27 Oct. 2023 – 13 Jan. 2024

Museum in the Hallway
Centre for Studies in Arts and Culture
Marilyn I. Walker School of Fine and Performing Arts, Brock University

Museums and galleries draw prestige from their architecture, geographic locale or historical significance, while compelling works of art, performances, and public expressions of creativity galvanize the diversity of art both within sanctioned institutional spaces and the ‘non-spaces’ that have the capacity to take on resonance. Derek Knight: PLACES, A Flâneur’s Eye documents his museum visits over the last decade in North America and Europe.

Derek Knight. PLACES: A Flâneur’s Eye. 2023. Video loop, three channels, 666 photographs.

PLACES represents a record of Derek Knight’s travels over the last decade or more in North America and Europe. In Canada, Toronto, Ottawa, Quebec City, and Vancouver. In the USA, New York City, Beacon, North Adams, Williamstown, Boston, Houston, and Buffalo. In England, London, Liverpool, Stourhead, Wiltshire, and in Wales, St. David’s. In France, Paris and Poissy. In the Netherlands, Amsterdam, Rotterdam, and Maastricht. In Belgium, Antwerp, Brussels, and Genk. In Spain, Madrid, Barcelona, and Bilbao. In Germany, Berlin, Kassel and Münster. In Italy, Rome, Venice, Bologna, Florence, Isola d’Elba, Turin, Milan, and Varese. In Switzerland, Ticino.

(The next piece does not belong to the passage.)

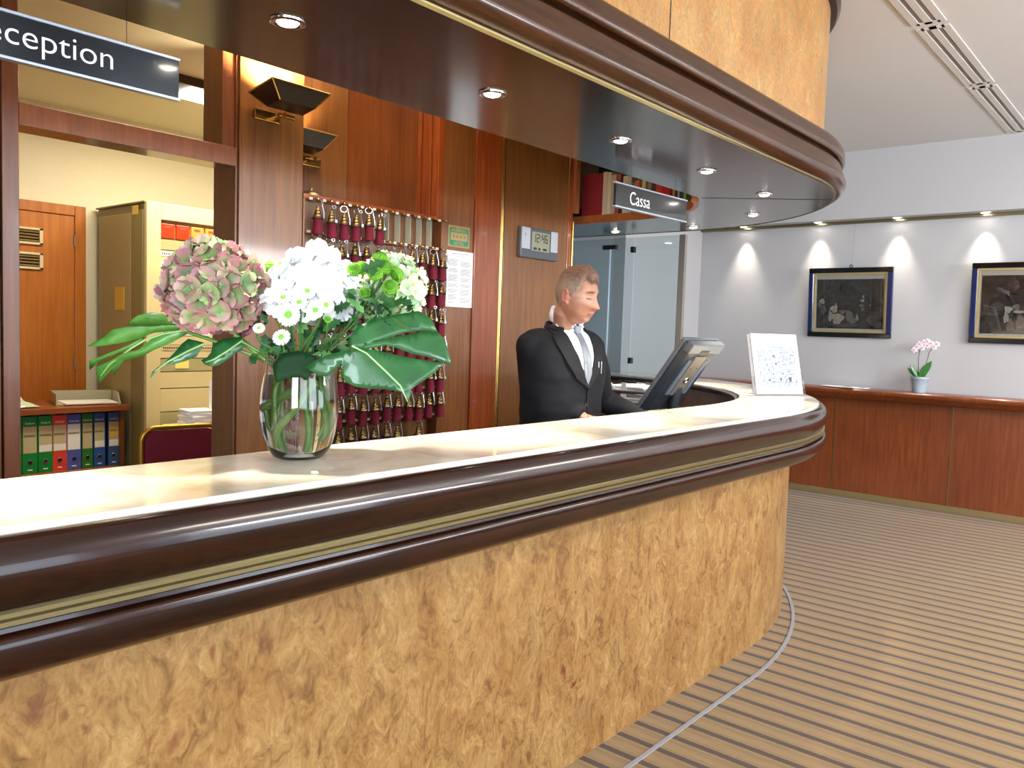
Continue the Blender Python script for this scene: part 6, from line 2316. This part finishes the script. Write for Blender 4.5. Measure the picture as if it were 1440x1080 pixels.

Curatorial statement / Catherine Parayre and David Vivian

PLACES is neither a documentary nor a travelogue; it is an invitation to foster free associations and develop personal narratives. Not naming the places shown as they appear one after the other on the screen reveals the artist’s intention to deterritorialize them and create the conditions for a dreamy aesthetic experience, not a geographical one. Not naming is also a way to destabilize our position as viewers, as none of these places are non-places. They are landmarks in a cityscape. As such, they attract the attention of visitors; the images show us people watching. Yet Derek Knight urges us to walk the thin urban line between full awareness of exceptional environments – museum buildings, public art, museum galleries – and the random, often unknowing yet always formative exposure to art through urban architecture and culture in our daily lives: a flânerie indeed, and a poetic gesture.

Artist Statement / Derek Knight

The experience of the flâneur is one of cumulative impressions, piqued by observation and the sensory experience of the street, public spaces, and architectural contexts. The camera focuses momentarily, transforming random encounters into fleeting or fixed expressions in which visual motifs, social interactions and gestures are isolated from the urban environment. PLACES highlights the cultural significance of the museum or gallery and our frequent encounters with art in public spaces. If my objective is to seek out works of art and the context in which they are exhibited, the interactions sometimes caught between viewer and artwork are illustrative of the social dynamic in moments of contemplation, obvious pleasure, and even bewilderment.

The multi-faceted aspect of bringing many different places and geographic locales into play is reinforced by the visual montage that unfolds in the form of these 600 or more images. Many of the places depicted will be unknown to the viewer, but semblances of meaning or recognition will emerge in the unfolding relationships –some random, some by design– and the juxtapositions of images presented on three different screens. Although the body of work is the same on each of the screens, by adjusting the duration at which each image advances, a new and changing visual syntax arises from the sequencing. Interior and exterior shots trade back and forth, details of artworks give way to panoramic views of a city skyline. The contrasts between the plastic perfectionism of structures such as Romanesque and Gothic churches and the dynamic principle of form and function at work in many of the museums shown here, underscore how shifts in a progressively secular society have imbued us with many conflicting notions including aesthetic judgment and consumerist desire. We are, in the end, arbiters of our own aesthetic experience, and I invite you to engage in the freedom of the drift or dérive.

A former Director of the Marilyn I. Walker School of Fine and Performing Arts (2009-16), Derek Knight is an artist (as a member of ARTIndustria) and an independent curator (N.E. Thing Co.: The Ubiquitous Concept, Oakville Galleries, 1995; Industrial Niagara, Rodman Hall Art Centre, 2020, etc.)